- _Records from a data collection_
..........
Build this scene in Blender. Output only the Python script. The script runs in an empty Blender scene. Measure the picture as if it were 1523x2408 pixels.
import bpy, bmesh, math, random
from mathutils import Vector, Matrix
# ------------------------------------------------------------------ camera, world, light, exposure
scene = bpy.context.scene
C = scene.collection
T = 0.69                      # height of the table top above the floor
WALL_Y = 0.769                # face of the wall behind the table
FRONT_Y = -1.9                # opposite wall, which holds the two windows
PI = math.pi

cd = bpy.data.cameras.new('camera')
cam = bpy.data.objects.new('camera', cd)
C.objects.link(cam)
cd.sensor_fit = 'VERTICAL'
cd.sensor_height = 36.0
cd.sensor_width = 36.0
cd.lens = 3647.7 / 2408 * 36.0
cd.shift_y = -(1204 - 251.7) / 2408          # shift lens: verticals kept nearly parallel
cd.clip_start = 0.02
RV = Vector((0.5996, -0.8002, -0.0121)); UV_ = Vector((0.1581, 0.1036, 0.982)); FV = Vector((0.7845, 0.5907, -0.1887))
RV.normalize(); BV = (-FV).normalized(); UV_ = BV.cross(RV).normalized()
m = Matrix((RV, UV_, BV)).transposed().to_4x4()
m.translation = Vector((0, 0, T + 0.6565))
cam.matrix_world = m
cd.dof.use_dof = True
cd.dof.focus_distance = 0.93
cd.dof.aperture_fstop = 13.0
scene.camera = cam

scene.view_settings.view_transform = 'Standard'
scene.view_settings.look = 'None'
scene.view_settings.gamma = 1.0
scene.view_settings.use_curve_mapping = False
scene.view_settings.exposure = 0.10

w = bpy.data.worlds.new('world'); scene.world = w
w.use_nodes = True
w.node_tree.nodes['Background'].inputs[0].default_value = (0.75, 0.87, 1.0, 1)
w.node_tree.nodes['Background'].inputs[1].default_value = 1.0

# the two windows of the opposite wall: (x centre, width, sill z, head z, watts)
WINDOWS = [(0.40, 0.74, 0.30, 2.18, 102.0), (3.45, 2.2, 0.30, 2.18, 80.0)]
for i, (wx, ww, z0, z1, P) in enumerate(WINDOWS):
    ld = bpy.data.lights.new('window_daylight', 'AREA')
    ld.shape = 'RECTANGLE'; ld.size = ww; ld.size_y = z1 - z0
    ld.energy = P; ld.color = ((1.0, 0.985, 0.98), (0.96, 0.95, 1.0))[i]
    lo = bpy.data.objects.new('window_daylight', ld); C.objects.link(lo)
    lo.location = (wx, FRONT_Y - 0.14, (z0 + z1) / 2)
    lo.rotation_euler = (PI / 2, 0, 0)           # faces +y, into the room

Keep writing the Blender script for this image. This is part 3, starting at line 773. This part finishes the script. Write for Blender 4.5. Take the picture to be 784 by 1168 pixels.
..........
- _GIVEN EXERCISE_
Lines from the beginning of the data above through the line containing "PI = math.pi" are to be returned exactly, and no others.

- _OUTPUT OF THE EXERCISE_
Build this scene in Blender. Output only the Python script. The script runs in an empty Blender scene. Measure the picture as if it were 1523x2408 pixels.
import bpy, bmesh, math, random
from mathutils import Vector, Matrix
# ------------------------------------------------------------------ camera, world, light, exposure
scene = bpy.context.scene
C = scene.collection
T = 0.69                      # height of the table top above the floor
WALL_Y = 0.769                # face of the wall behind the table
FRONT_Y = -1.9                # opposite wall, which holds the two windows
PI = math.pi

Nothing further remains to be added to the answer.